A few years ago, in 2007, British artist Damien Hirst exhibited a diamond-encrusted platinum cast of the skull of a 19th century man. 8,601 stones cover every external surface, the largest over 50 carets. The work (shown above), which cost $23 million to make, was sold for about $100 million. Its title is For the Love Of God.
A third, less well known critical theory is that Hirst is a metaphysician who looks at basic things and makes art from his observations. This theory may have seemed ridiculous when first proposed, but it is gaining traction as time goes by. Not so long ago Hirst showed us pickled dead animals and gave the results thoughtful titles, such as The Physical Impossibility of Life In the Mind Of Someone Living (1992). A provocative title for a disquieting exhibit of a shark in a tank of formaldehyde. And now, a worthless dead man's skull made priceless by a London jeweler.

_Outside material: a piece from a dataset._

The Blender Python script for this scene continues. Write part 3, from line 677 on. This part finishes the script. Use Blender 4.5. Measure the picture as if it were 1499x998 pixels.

Surely Hirst is an artist who helps the world by revealing mystic truths. Or at least by alluding to mystic truths about life, death, and money. What are these mystic truths he is revealing? With the shark it may be in the form of a question: in what sense is a dead animal, preserved from decay, an intimation of immortality? And it may be that to bring an actual dead animal into an art gallery is to comment on the notion that once a work of art goes on public display, it is dead.
But that is for the artist to know, and the rest of us to find out.
As Dylan Thomas wrote, "After the first death, there is no other". Let Damien Hirst prove him wrong.